WAP textlife brings new gist (CU@10...!). Mass-mood changes due to shifts in social dynamics and habit require new words (Nanostalgia, the yearning desire to see a repeat of Star Trek that was only shown the day before. Ampathy, the ultra-intense feeling of unity people experience at a rave. And Edutainment, meshing of fun with learning.
Languages have also evolved because of mass migration (Brazilian-Portuguese is quite different to native Portuguese...why?...Neo-tribes means new ideas; new ideas needs new language).
Fundamentally, and most of all, languages have come and gone as a consequence of the multidimensional interconnection of words. For example, as English language flows across cultural boundaries it can not help but eat-up the colloquial phrases of say Hindi to produce a new language now known as Hinglish, often seamlessly combining two different tongues in mid-sentence, even mid-word.

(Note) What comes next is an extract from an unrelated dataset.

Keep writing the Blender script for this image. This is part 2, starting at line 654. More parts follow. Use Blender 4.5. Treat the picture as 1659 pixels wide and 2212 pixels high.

English, the king of predatory lingua, preys on inflections and phrases from literally every known and available language on the surface of this planet. One hundred years or so from now there will dozens of version of English, each seen as a separate language in their own right.
As English interconnects and gobbles up more and more words, it changes and diverges, but will remain a ravenous predator. The result? From street slang to the edge of the arts, media, science and technology the diversity of languages and never been so multidimensional.